[Source excerpt]:
※ ※ ※

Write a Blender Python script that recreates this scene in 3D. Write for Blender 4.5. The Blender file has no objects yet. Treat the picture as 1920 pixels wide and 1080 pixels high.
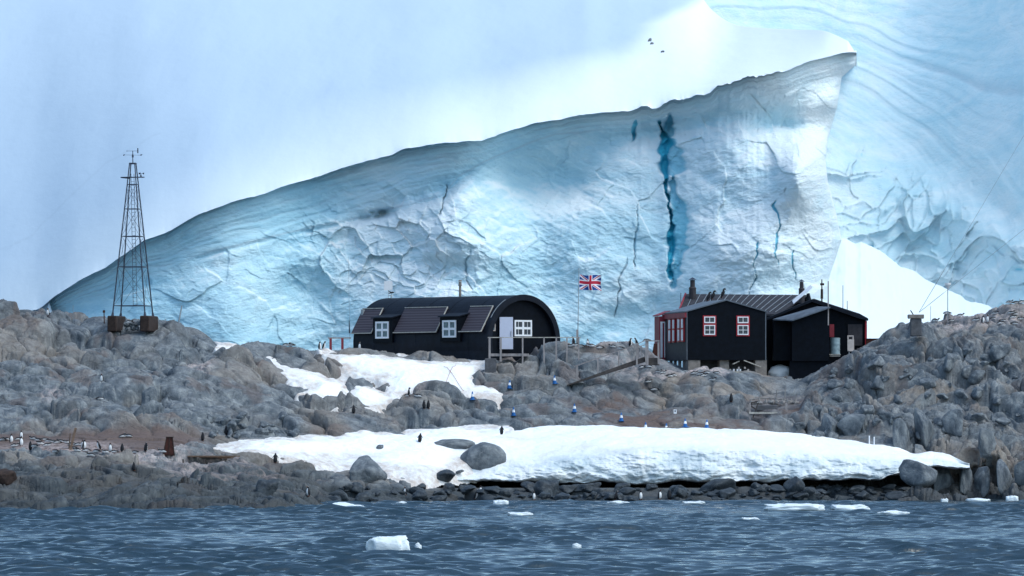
import bpy, bmesh, math, random
import numpy as np
from mathutils import Vector, Matrix
R = math.radians
C = bpy.context.scene.collection
sc = bpy.context.scene
rnd = random.Random(7)

# ------------------------------------------------------------------ camera
F = 10160.0      # focal length in photo pixels (1920 wide)
EYE = 6.6        # metres above the water
HZ = 757.0       # horizon row in the photo
cam_d = bpy.data.cameras.new('camera'); cam = bpy.data.objects.new('camera', cam_d); C.objects.link(cam)
cam.location = (0, 0, EYE); cam.rotation_euler = (R(90), 0, 0)
cam_d.sensor_width = 36; cam_d.lens = F / 1920 * 36
cam_d.shift_y = (HZ - 540) / 1920
cam_d.clip_start = 1; cam_d.clip_end = 9000
sc.camera = cam
# ------------------------------------------------------------------ light
SUN_EL, SUN_AZ = 56, 118     # azimuth measured from straight ahead, clockwise
w = bpy.data.worlds.new('World'); sc.world = w; w.use_nodes = True
nt = w.node_tree; bg = nt.nodes['Background']
sky = nt.nodes.new('ShaderNodeTexSky'); sky.sky_type = 'NISHITA'; sky.sun_disc = False
sky.sun_elevation = R(SUN_EL); sky.sun_rotation = R(SUN_AZ); sky.air_density = 1.0; sky.dust_density = 2.5; sky.ozone_density = 1.0
tint = nt.nodes.new('ShaderNodeMix'); tint.data_type = 'RGBA'; tint.blend_type = 'MULTIPLY'; tint.inputs[0].default_value = 1
tint.inputs[7].default_value = (.85, .99, 1.0, 1)      # cloud-filtered, slightly green-blue sky
nt.links.new(sky.outputs[0], tint.inputs[6]); nt.links.new(tint.outputs[2], bg.inputs[0]); bg.inputs[1].default_value = 0.15
sd = bpy.data.lights.new('sun', 'SUN'); so = bpy.data.objects.new('sun', sd); C.objects.link(so)
sd.energy = 0.5; sd.angle = R(32); sd.color = (1, .97, .93)
v = Vector((math.sin(R(SUN_AZ)) * math.cos(R(SUN_EL)), math.cos(R(SUN_AZ)) * math.cos(R(SUN_EL)), math.sin(R(SUN_EL))))
so.rotation_euler = v.to_track_quat('Z', 'Y').to_euler()
so.location = v * 300
sc.view_settings.view_transform = 'Standard'; sc.view_settings.look = 'None'
sc.view_settings.exposure = 0.75; sc.view_settings.gamma = 1
sc.cycles.max_bounces = 6; sc.cycles.diffuse_bounces = 3

# ------------------------------------------------------------------ helpers
def at(px, py, D):
    return Vector(((px - 960) / F * D, D, EYE + (HZ - py) / F * D))
def ix(v, *pts):
    a = np.array(pts, float).reshape(-1, 2)
    return np.interp(v, a[:, 0], a[:, 1])
def tag(o, label=None, cat=None, group=None, kind=None):
    if label: o['label'] = label
    if cat: o['category'] = cat
    if group: o['group'] = group
    if kind: o['kind'] = kind
    return o
def hash2(i, j, s):
    h = (i.astype(np.int64) * 374761393 + j.astype(np.int64) * 668265263 + s * 1442695041) & 0xffffffff
    h = ((h ^ (h >> 13)) * 1274126177) & 0xffffffff
    h = ((h ^ (h >> 16)) * 2246822519) & 0xffffffff
    return ((h ^ (h >> 15)) & 0xffffff).astype(np.float32) / 16777216.0
def vnoise(x, y, s=0):
    i = np.floor(x); j = np.floor(y); fx = (x - i).astype(np.float32); fy = (y - j).astype(np.float32)
    i = i.astype(np.int64); j = j.astype(np.int64)
    fx = fx * fx * fx * (fx * (fx * 6 - 15) + 10); fy = fy * fy * fy * (fy * (fy * 6 - 15) + 10)
    a = hash2(i, j, s); b = hash2(i + 1, j, s); c = hash2(i, j + 1, s); d = hash2(i + 1, j + 1, s)
    return (a + (b - a) * fx) * (1 - fy) + (c + (d - c) * fx) * fy - 0.5
def fbm(x, y, o=4, s=0, g=.5, ridged=False):
    t = 0; a = 1.0; n = 0
    for k in range(o):
        q = vnoise(x * 2 ** k + 17.3 * k, y * 2 ** k - 9.1 * k, s + k * 31)
        if ridged: q = .5 - np.abs(q) * 2
        t = t + a * q; n += a; a *= g
    return t / n * (1 if ridged else 2)
def voro(x, y, s, jit=.85):
    i0 = np.floor(x).astype(np.int64); j0 = np.floor(y).astype(np.int64)
    f1 = np.full(x.shape, 9e9, np.float32); f2 = f1.copy()
    cx = np.zeros_like(f1); cy = np.zeros_like(f1); ci = np.zeros(x.shape, np.int64); cj = ci.copy()
    for di in (-1, 0, 1):
        for dj in (-1, 0, 1):
            i = i0 + di; j = j0 + dj
            px = (i + .5 + jit * (hash2(i, j, s) - .5) - x).astype(np.float32)
            py = (j + .5 + jit * (hash2(i, j, s + 7) - .5) - y).astype(np.float32)
            d = px * px + py * py
            m = d < f1
            f2 = np.where(m, f1, np.minimum(f2, d))
            cx = np.where(m, px, cx); cy = np.where(m, py, cy); ci = np.where(m, i, ci); cj = np.where(m, j, cj)
            f1 = np.minimum(f1, d)
    return np.sqrt(f1), np.sqrt(f2), cx, cy, ci, cj
def sstep(a, b, x):
    t = np.clip((x - a) / (b - a), 0, 1); return t * t * (3 - 2 * t)
def blur(a, n, axis):
    if n < 2: return a
    for _ in range(2):
        k = n // 2; pad = [(0, 0)] * a.ndim; pad[axis] = (k, k)
        p = np.pad(a, pad, mode='edge'); c = np.cumsum(p, axis=axis)
        z = np.zeros_like(np.take(c, [0], axis)); c = np.concatenate([z, c], axis)
        m = a.shape[axis]; kk = 2 * k + 1
        a = (np.take(c, range(kk, kk + m), axis) - np.take(c, range(0, m), axis)) / kk
    return a
def polysd(px, py, poly):
    """signed distance, positive inside"""
    d = np.full(px.shape, 1e9, np.float32); ins = np.zeros(px.shape, bool)
    n = len(poly)
    for k in range(n):
        ax, ay = poly[k]; bx, by = poly[(k + 1) % n]
        ex, ey = bx - ax, by - ay
        t = np.clip(((px - ax) * ex + (py - ay) * ey) / (ex * ex + ey * ey + 1e-9), 0, 1)
        dx = px - ax - t * ex; dy = py - ay - t * ey
        d = np.minimum(d, dx * dx + dy * dy)
        if ay != by:
            c = ((ay > py) != (by > py)) & (px < (bx - ax) * (py - ay) / (by - ay) + ax)
            ins ^= c
    d = np.sqrt(d)
    return np.where(ins, d, -d)
def grid_mesh(name, X, Y, Z, m, attrs=None, keep=None, parent=None, smooth=True, flip=False):
    nr, nc = X.shape
    me = bpy.data.meshes.new(name)
    co = np.stack([X, Y, Z], -1).reshape(-1, 3).astype(np.float32)
    idx = np.arange(nr * nc).reshape(nr, nc)
    q = np.stack([idx[:-1, :-1], idx[:-1, 1:], idx[1:, 1:], idx[1:, :-1]], -1).reshape(-1, 4)
    if flip: q = q[:, ::-1]
    if keep is not None:
        kf = (keep[:-1, :-1] | keep[:-1, 1:] | keep[1:, 1:] | keep[1:, :-1]).reshape(-1)
        q = q[kf]
        used = np.unique(q); mp = np.full(nr * nc, -1, np.int64); mp[used] = np.arange(len(used))
        q = mp[q]; co = co[used]
        if attrs: attrs = {k: a.reshape(-1)[used] for k, a in attrs.items()}
    me.vertices.add(len(co)); me.vertices.foreach_set('co', co.ravel())
    me.loops.add(len(q) * 4); me.loops.foreach_set('vertex_index', q.ravel().astype(np.int32))
    me.polygons.add(len(q)); me.polygons.foreach_set('loop_start', np.arange(0, len(q) * 4, 4, dtype=np.int32))
    me.polygons.foreach_set('use_smooth', np.full(len(q), smooth))
    me.update(calc_edges=True)
    if attrs:
        for k, a in attrs.items():
            at_ = me.attributes.new(k, 'FLOAT', 'POINT'); at_.data.foreach_set('value', a.reshape(-1).astype(np.float32))
    me.materials.append(m)
    o = bpy.data.objects.new(name, me); C.objects.link(o)
    if parent: o.parent = parent
    return o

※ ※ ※

[Problem statement]:
Your task is to reproduce exactly the lines from the start of the data above through the line containing "rnd = random.Random(7)", leaving every picture out.

[Finished exercise]:
Write a Blender Python script that recreates this scene in 3D. Write for Blender 4.5. The Blender file has no objects yet. Treat the picture as 1920 pixels wide and 1080 pixels high.
import bpy, bmesh, math, random
import numpy as np
from mathutils import Vector, Matrix
R = math.radians
C = bpy.context.scene.collection
sc = bpy.context.scene
rnd = random.Random(7)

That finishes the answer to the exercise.